Resultado de ese resultado: ahora mismo existe una versión rosa y una versión negra de la Transición. La versión rosa, respaldada por la derecha y por muchos protagonistas del período ansiosos por reivindicar su ejecutoria, postula que la Transición fue un período de concordia sin fisuras entre unas élites ejemplares, cuya sensatez inflexible y cuyo sentido histórico propició un tránsito pacífico de la dictadura a la democracia; respaldada por la extrema izquierda y los secesionistas, la versión negra argumenta que la Transición fue un enjuague ignominioso gracias al cual el Régimen por antonomasia —el franquismo— se transmutó en el Régimen del 78, que en el fondo no es una democracia auténtica sino una falsa democracia: el franquismo por otros medios. No sé si hace falta añadir que ambas versiones son falsas. La verdad es que, como muestran todos los índices de calidad democrática del mundo, la Transición alumbró una democracia real, peor que algunas y mejor que muchas, imperfecta como todas; también alumbró —esto no es una opinión: es un hecho— los mejores cincuenta años de la España moderna. No es menos verdad, sin embargo, que aquel fue un período muy complejo, saturado de claroscuros éticos, equilibrios políticos, tensiones sociales y violencia de derecha y de izquierda, y que, aunque desde mediados de 1976 hasta finales de 1978 dominó en la clase dirigente el acuerdo político, la responsabilidad histórica y la voluntad de salir entre todos de la dictadura y construir una democracia, a partir de principios de 1979, una vez aprobada la Constitución, la vida política conoció una discordia sin cuartel, una polarización extrema y, por momentos, una irresponsabilidad suicida, todo lo cual terminó abocando dos años más tarde a un golpe de Estado.

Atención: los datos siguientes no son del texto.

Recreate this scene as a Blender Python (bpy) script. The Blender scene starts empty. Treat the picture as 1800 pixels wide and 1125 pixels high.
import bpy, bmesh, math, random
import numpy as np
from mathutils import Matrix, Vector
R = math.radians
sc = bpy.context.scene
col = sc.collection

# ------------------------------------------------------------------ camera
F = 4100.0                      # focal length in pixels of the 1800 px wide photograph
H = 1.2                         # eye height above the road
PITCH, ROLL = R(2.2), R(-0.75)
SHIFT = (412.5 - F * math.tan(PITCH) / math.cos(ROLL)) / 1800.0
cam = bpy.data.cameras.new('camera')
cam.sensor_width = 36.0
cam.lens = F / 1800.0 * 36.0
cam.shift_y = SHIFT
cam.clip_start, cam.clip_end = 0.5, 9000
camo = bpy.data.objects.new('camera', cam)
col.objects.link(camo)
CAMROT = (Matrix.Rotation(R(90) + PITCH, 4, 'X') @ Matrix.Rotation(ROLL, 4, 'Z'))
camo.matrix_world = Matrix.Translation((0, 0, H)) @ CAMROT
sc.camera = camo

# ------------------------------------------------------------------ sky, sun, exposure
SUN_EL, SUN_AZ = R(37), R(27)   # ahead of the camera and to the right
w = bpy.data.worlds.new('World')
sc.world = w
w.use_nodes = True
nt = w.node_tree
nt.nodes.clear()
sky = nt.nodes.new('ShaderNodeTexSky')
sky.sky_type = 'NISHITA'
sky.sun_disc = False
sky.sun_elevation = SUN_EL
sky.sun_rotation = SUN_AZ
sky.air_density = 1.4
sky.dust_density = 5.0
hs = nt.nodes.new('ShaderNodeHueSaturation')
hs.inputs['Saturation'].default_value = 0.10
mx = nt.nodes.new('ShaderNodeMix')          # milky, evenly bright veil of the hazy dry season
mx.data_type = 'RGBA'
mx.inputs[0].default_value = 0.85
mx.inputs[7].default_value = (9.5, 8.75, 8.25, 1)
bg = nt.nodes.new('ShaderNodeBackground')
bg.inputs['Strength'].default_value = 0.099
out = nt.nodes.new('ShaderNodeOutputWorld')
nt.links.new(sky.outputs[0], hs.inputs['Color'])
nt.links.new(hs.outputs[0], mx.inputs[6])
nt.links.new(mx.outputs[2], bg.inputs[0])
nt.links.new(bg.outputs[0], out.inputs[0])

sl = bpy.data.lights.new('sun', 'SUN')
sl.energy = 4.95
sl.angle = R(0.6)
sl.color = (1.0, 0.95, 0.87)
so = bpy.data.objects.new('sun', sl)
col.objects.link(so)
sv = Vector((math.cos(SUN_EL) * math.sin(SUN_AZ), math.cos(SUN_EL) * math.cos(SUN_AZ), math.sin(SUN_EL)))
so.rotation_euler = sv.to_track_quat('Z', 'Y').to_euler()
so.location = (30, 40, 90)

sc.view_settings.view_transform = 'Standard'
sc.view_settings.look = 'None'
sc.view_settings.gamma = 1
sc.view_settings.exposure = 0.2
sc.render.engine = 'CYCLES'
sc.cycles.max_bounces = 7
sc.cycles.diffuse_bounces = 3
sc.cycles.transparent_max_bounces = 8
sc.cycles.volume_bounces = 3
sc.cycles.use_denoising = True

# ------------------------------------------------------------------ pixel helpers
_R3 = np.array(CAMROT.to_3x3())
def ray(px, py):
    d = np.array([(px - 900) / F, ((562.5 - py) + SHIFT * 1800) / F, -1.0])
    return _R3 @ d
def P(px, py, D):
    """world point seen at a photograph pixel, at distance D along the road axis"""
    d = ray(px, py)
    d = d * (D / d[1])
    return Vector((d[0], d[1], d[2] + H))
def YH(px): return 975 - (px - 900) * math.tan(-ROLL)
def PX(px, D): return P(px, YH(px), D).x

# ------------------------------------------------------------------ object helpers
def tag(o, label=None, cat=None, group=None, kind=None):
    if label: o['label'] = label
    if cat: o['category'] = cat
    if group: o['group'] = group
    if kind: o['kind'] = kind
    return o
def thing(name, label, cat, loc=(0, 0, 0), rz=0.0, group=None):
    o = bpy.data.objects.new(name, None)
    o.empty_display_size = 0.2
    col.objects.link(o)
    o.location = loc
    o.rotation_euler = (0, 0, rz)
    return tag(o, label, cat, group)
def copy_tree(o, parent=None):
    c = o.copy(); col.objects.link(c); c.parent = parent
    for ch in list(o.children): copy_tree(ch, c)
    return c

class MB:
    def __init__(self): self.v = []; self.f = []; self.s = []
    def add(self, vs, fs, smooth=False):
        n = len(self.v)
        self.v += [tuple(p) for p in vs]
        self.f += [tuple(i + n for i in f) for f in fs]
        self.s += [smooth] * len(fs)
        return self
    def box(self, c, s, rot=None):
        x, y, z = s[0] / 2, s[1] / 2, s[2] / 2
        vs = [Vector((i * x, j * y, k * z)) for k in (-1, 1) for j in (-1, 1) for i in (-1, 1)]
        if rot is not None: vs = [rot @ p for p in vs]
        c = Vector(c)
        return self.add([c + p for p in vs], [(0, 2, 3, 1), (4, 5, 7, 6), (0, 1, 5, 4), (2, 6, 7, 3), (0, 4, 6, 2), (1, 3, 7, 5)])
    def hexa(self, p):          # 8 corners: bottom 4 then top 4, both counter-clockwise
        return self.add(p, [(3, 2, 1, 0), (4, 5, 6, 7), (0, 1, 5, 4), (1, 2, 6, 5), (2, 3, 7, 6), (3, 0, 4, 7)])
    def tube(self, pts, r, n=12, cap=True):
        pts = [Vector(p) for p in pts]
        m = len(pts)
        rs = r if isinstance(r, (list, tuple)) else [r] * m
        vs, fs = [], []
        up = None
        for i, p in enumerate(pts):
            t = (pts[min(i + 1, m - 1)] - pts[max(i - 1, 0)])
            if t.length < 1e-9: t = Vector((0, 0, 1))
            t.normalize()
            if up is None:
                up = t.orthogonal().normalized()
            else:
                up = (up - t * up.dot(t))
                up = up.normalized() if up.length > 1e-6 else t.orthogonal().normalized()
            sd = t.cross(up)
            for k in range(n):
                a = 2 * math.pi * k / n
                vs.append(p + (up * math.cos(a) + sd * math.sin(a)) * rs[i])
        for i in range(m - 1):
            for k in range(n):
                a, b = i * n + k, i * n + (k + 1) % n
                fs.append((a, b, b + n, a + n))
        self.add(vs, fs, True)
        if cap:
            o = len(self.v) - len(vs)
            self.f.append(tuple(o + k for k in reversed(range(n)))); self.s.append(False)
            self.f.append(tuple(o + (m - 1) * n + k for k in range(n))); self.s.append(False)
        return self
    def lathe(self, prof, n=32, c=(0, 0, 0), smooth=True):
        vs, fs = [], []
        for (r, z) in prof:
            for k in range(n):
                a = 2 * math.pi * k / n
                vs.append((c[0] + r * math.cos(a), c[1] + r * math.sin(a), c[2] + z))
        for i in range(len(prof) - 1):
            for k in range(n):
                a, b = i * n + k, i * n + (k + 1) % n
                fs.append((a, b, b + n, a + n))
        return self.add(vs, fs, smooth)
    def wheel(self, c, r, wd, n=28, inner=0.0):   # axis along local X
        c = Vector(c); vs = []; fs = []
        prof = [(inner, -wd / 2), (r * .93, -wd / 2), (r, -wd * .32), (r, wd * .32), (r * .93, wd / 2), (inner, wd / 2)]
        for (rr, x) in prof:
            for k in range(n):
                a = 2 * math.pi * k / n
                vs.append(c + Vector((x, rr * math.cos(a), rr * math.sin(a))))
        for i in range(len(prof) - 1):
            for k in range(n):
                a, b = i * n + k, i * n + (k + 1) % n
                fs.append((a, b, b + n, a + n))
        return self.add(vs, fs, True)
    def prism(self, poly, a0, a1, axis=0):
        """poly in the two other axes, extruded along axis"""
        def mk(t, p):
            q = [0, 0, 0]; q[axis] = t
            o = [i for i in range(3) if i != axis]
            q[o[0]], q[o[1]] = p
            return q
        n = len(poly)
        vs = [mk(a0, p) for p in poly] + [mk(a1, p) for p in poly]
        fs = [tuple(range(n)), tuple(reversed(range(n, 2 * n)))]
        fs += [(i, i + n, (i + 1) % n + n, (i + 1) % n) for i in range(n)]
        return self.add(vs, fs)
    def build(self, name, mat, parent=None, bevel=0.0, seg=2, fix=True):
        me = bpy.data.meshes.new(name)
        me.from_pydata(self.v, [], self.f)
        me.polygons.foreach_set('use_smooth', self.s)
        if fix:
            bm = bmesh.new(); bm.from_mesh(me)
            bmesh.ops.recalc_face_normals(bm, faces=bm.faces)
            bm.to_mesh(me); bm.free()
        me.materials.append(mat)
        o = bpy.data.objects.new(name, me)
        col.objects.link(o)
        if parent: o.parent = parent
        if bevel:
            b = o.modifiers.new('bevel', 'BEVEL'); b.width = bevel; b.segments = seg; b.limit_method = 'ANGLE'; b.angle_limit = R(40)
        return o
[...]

Ese fue el momento clave. Jurídicamente, la democracia empezó el veintisiete de diciembre de 1978, cuando se promulgó la Constitución después de haber sido aprobada en referéndum tres semanas antes; simbólicamente —es decir, realmente—, empezó a las seis y media de la tarde del veintitrés de febrero de 1981, en el hemiciclo del Congreso de los Diputados, cuando los tres políticos más determinantes para la instauración de la democracia, que durante la mayor parte de sus vidas no habían creído en ella —Adolfo Suárez, el general Gutiérrez Mellado, Santiago Carrillo—, decidieron jugarse el tipo por la democracia. ¿Murió también entonces el franquismo? No hay que hacerse el interesante: sí, por motivos obvios; no hay que ser ingenuo: no, porque el pasado no pasa nunca: es una dimensión del presente sin la cual el presente está mutilado. Lo mejor que se puede hacer con el pasado, empezando por el pasado más tenebroso, es intentar entenderlo: esa es la única forma conocida de poder dominarlo y de impedir que sea él quien nos domine a nosotros, obligándonos a repetir una y otra vez los mismos errores. En otras palabras: es imposible hacer algo útil con el futuro sin tener el pasado siempre presente.

En cuanto a mí, el asco insuperable que me produce la muerte me impide alegrarme incluso de la de un individuo tan siniestro y sanguinario como Francisco Franco.